The Fiat 1100 sold under the name Premier Padmini and the Fiat 124 under the name Premier 118 NE. During the 90s, Uno was introduced in India, again under PAL, and the rest is history. Uno was launched in 1997 and halted its manufacturing in 2000.

After that incident, Fiat brought in a few more vehicles. The entry of Fiat Siena came in 2000 and was halted by 2002. Amid 2001, Fiat released the Palio and the Petra and Adventure, and all these cars were stopped by 2010.

By 2009, Fiat introduced the Punto and Linea, and different versions of these cars were sold in India till recently. Due to the reason that none of these vehicles was BS6 complaint, they have all been halted in production and Fiat does not have any car in India on sale now.

So, what happened?

With PAL, Fiat launched the Uno in India. The Uno received a massive reaction from the audience, and there were more than 3 lakh bookings for the car within three months of its introduction.

However, PAL could only manufacture a little above 600 hundred cars because of labor issues in their plant in Mumbai. Due to this, the manufacturer received a bad name.

After this, they got into a joint venture with Tata Motors. Talks started in 1997 and received the official JV in 2007. But, people would look at the Linea and the Indigo Manza, and they would go for the latter because of reasons like price, space, etc.
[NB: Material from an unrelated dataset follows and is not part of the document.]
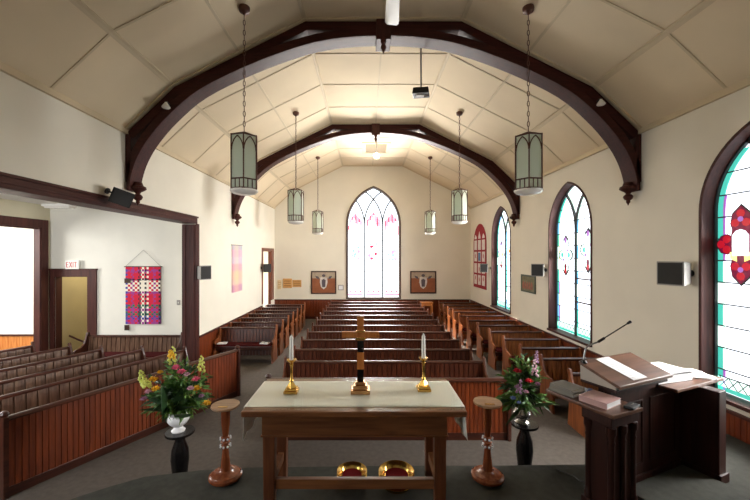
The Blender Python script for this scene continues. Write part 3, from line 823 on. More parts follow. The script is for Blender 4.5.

Dealers would convince customers to go for the Tata cars since margins were higher. Fiat completely relied on Tata for spares, sales, and service, and this was a problem for them. Both parties were unhappy and parted ways in 2012, with Fiat starting their dealerships.

Brands like Maruti Suzuki, Tata, and Hyundai were offering highly fuel-efficient cars at a time when Indian customers were head over heels about fuel efficiency.

However, Fiat lagged. The Siena, Petra, Palio, etc., were not known for their fuel efficiency but rather for their build quality, design, and performance.

People used to dig Fiat’s designs, and they stood out for a plethora of reasons. But, the brand image was fading because of failed joint ventures, inconsistent quality of cars, unsatisfactory service options, and experience. A weak brand image meant a handful of customers in showrooms and gradually lesser showrooms.